** Instruction **
Copy out, unchanged, every line from the start of the records to the line that contains "gutter(hd, [(dx0-.16,-.42,dze),(dx1,-.42,dze)], .07);", and stop there.

** Working data **

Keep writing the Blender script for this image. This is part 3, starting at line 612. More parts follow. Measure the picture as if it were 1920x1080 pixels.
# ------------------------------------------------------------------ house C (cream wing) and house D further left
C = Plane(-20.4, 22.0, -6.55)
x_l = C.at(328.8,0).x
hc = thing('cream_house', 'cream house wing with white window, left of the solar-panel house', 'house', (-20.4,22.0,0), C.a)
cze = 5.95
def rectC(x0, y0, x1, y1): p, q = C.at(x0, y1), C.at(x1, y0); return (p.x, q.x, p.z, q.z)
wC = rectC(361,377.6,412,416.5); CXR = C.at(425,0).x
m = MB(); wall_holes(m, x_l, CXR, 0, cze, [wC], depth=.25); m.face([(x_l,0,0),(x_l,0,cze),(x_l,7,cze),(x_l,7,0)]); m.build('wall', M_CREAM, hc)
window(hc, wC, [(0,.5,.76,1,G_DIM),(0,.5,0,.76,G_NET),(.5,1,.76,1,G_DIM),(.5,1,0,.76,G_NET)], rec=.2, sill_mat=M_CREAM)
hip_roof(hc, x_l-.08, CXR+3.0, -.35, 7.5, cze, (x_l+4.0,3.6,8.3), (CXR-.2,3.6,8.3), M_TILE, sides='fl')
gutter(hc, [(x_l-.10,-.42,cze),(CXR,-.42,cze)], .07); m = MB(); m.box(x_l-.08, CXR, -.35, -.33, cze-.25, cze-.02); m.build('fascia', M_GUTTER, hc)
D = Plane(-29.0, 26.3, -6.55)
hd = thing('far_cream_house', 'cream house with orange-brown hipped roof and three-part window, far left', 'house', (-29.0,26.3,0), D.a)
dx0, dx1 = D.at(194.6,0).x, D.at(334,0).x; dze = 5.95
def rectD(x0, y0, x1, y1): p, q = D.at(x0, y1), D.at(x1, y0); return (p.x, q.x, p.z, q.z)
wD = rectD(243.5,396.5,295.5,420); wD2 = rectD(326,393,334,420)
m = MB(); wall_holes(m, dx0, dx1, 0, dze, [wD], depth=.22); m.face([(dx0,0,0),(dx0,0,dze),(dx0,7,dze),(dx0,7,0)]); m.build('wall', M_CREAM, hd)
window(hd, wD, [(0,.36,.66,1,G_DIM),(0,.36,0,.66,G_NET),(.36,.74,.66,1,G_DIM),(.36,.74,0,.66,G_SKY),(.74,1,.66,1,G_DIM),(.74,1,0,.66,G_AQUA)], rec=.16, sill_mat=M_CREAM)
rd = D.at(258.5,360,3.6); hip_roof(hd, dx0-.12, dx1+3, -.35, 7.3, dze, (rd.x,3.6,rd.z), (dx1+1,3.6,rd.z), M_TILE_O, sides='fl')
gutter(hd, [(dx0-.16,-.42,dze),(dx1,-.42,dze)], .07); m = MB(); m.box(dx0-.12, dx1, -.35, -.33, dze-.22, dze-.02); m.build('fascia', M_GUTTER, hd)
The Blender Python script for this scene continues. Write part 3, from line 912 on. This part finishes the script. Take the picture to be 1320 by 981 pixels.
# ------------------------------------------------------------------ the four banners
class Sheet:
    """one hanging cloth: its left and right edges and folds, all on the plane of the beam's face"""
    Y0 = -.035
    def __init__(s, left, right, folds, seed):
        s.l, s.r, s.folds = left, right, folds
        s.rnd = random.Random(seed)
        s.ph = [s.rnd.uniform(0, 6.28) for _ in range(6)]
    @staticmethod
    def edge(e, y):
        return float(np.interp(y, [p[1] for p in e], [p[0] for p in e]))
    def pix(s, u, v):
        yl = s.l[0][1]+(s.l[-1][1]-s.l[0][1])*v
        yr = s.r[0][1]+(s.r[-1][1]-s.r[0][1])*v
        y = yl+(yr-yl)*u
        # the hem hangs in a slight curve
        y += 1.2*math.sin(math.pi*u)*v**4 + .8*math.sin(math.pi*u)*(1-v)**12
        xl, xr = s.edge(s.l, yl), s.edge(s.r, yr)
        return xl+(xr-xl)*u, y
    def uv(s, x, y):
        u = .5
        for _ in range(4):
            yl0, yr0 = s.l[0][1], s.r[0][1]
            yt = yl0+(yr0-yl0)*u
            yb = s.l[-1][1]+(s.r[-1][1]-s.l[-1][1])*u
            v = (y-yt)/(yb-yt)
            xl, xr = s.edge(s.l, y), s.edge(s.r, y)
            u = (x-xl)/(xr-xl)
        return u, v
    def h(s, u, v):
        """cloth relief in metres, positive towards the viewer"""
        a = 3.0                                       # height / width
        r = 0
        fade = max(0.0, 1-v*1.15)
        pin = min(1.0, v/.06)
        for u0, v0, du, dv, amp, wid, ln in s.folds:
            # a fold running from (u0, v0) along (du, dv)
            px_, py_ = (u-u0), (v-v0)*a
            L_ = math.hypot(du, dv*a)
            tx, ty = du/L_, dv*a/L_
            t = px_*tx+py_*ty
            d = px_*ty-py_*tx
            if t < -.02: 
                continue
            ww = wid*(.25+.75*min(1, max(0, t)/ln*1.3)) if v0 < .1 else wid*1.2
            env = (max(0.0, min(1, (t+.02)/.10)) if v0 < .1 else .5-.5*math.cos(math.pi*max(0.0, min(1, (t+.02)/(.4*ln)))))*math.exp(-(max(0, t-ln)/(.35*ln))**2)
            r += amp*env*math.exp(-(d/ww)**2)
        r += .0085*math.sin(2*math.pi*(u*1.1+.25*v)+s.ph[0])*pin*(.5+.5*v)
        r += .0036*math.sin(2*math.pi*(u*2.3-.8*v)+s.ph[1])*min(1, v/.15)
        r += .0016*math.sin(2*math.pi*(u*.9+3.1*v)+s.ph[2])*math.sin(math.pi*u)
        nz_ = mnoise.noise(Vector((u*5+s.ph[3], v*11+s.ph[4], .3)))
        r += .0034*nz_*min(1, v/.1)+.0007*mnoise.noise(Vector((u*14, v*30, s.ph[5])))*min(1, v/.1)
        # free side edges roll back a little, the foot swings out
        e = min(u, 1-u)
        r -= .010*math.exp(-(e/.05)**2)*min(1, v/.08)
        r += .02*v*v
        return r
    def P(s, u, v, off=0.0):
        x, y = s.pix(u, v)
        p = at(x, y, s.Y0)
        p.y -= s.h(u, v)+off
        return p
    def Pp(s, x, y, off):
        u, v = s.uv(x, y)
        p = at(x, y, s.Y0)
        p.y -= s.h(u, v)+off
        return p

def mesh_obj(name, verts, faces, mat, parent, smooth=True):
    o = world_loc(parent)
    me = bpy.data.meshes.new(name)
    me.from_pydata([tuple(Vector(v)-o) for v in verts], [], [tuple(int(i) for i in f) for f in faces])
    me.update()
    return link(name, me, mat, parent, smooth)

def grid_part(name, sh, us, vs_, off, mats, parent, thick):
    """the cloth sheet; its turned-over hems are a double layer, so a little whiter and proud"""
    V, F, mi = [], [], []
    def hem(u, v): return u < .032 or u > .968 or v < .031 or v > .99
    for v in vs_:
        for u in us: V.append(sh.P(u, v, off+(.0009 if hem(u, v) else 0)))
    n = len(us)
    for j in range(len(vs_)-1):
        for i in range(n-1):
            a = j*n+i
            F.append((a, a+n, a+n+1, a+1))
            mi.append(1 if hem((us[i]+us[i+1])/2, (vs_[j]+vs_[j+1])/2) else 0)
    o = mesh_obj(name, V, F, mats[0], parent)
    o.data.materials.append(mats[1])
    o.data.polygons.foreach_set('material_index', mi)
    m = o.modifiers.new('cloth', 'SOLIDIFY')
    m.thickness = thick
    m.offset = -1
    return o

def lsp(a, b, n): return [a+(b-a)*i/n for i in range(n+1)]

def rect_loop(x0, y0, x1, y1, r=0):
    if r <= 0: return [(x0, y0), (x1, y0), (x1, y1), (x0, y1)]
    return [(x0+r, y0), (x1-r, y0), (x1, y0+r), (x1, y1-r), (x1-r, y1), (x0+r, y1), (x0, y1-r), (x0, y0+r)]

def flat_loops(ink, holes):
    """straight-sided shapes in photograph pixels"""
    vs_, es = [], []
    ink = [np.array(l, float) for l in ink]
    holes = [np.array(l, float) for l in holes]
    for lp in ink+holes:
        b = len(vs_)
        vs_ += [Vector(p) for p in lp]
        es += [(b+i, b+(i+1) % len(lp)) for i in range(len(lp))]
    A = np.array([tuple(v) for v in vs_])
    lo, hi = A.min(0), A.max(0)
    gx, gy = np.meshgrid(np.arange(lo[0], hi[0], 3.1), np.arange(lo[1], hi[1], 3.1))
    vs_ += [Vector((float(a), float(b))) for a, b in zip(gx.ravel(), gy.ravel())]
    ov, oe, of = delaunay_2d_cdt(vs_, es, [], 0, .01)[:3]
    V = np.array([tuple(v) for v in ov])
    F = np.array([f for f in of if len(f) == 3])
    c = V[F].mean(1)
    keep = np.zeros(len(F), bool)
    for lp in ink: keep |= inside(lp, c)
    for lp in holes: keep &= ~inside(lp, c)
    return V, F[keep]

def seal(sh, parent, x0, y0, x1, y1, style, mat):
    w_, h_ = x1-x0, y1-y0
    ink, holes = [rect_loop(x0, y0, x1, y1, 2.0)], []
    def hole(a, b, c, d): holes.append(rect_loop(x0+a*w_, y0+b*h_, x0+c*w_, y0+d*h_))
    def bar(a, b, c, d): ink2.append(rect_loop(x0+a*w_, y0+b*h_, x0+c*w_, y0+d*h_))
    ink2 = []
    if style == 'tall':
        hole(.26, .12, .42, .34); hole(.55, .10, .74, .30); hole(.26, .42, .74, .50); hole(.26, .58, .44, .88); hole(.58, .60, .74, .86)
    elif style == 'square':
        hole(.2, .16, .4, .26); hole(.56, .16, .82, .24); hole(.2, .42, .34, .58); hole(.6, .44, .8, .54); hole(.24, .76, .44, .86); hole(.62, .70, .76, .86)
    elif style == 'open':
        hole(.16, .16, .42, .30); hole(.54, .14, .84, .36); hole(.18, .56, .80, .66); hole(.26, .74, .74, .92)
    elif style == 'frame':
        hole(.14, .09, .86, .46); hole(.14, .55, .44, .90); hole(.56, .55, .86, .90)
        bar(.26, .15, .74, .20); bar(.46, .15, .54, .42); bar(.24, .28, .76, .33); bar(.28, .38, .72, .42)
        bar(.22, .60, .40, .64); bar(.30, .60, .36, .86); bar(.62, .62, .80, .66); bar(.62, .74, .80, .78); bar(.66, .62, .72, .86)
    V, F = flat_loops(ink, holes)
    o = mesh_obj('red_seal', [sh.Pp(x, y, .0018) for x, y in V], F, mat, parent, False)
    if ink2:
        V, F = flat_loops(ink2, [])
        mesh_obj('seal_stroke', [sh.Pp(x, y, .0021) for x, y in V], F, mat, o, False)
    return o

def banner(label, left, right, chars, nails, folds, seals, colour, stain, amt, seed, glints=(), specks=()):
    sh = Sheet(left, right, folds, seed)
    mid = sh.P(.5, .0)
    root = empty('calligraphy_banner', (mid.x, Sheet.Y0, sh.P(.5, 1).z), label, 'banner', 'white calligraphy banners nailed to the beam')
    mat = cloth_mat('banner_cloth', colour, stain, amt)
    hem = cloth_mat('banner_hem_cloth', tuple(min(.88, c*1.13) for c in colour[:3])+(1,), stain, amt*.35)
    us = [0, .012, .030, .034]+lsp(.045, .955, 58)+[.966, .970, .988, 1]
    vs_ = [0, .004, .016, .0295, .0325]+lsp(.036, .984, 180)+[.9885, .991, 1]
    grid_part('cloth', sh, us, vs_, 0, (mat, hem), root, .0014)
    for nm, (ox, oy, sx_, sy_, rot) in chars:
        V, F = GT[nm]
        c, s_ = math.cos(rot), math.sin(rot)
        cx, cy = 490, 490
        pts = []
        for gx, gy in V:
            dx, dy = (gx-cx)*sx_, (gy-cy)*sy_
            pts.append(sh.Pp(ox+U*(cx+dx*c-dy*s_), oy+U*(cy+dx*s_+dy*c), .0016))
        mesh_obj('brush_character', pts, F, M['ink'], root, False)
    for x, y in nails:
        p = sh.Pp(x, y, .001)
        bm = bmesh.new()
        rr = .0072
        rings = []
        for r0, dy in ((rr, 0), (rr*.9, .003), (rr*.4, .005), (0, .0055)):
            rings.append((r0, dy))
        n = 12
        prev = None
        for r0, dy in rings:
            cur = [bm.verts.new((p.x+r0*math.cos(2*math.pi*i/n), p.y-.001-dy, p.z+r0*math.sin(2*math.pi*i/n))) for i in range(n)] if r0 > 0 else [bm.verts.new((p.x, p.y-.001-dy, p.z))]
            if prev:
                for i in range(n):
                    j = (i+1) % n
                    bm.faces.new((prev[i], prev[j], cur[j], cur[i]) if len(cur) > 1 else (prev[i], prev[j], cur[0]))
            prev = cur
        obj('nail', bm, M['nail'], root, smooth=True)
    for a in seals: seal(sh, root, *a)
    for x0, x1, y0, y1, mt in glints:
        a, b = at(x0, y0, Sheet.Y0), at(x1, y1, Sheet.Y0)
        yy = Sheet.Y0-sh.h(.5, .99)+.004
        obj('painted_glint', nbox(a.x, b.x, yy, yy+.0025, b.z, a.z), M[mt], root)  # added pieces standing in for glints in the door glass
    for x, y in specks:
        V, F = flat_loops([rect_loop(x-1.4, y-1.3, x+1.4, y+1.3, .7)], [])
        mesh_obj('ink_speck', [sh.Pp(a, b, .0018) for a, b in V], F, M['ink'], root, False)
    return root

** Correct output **
Keep writing the Blender script for this image. This is part 3, starting at line 612. More parts follow. Measure the picture as if it were 1920x1080 pixels.
# ------------------------------------------------------------------ house C (cream wing) and house D further left
C = Plane(-20.4, 22.0, -6.55)
x_l = C.at(328.8,0).x
hc = thing('cream_house', 'cream house wing with white window, left of the solar-panel house', 'house', (-20.4,22.0,0), C.a)
cze = 5.95
def rectC(x0, y0, x1, y1): p, q = C.at(x0, y1), C.at(x1, y0); return (p.x, q.x, p.z, q.z)
wC = rectC(361,377.6,412,416.5); CXR = C.at(425,0).x
m = MB(); wall_holes(m, x_l, CXR, 0, cze, [wC], depth=.25); m.face([(x_l,0,0),(x_l,0,cze),(x_l,7,cze),(x_l,7,0)]); m.build('wall', M_CREAM, hc)
window(hc, wC, [(0,.5,.76,1,G_DIM),(0,.5,0,.76,G_NET),(.5,1,.76,1,G_DIM),(.5,1,0,.76,G_NET)], rec=.2, sill_mat=M_CREAM)
hip_roof(hc, x_l-.08, CXR+3.0, -.35, 7.5, cze, (x_l+4.0,3.6,8.3), (CXR-.2,3.6,8.3), M_TILE, sides='fl')
gutter(hc, [(x_l-.10,-.42,cze),(CXR,-.42,cze)], .07); m = MB(); m.box(x_l-.08, CXR, -.35, -.33, cze-.25, cze-.02); m.build('fascia', M_GUTTER, hc)
D = Plane(-29.0, 26.3, -6.55)
hd = thing('far_cream_house', 'cream house with orange-brown hipped roof and three-part window, far left', 'house', (-29.0,26.3,0), D.a)
dx0, dx1 = D.at(194.6,0).x, D.at(334,0).x; dze = 5.95
def rectD(x0, y0, x1, y1): p, q = D.at(x0, y1), D.at(x1, y0); return (p.x, q.x, p.z, q.z)
wD = rectD(243.5,396.5,295.5,420); wD2 = rectD(326,393,334,420)
m = MB(); wall_holes(m, dx0, dx1, 0, dze, [wD], depth=.22); m.face([(dx0,0,0),(dx0,0,dze),(dx0,7,dze),(dx0,7,0)]); m.build('wall', M_CREAM, hd)
window(hd, wD, [(0,.36,.66,1,G_DIM),(0,.36,0,.66,G_NET),(.36,.74,.66,1,G_DIM),(.36,.74,0,.66,G_SKY),(.74,1,.66,1,G_DIM),(.74,1,0,.66,G_AQUA)], rec=.16, sill_mat=M_CREAM)
rd = D.at(258.5,360,3.6); hip_roof(hd, dx0-.12, dx1+3, -.35, 7.3, dze, (rd.x,3.6,rd.z), (dx1+1,3.6,rd.z), M_TILE_O, sides='fl')
gutter(hd, [(dx0-.16,-.42,dze),(dx1,-.42,dze)], .07); m = MB(); m.box(dx0-.12, dx1, -.35, -.33, dze-.22, dze-.02); m.build('fascia', M_GUTTER, hd)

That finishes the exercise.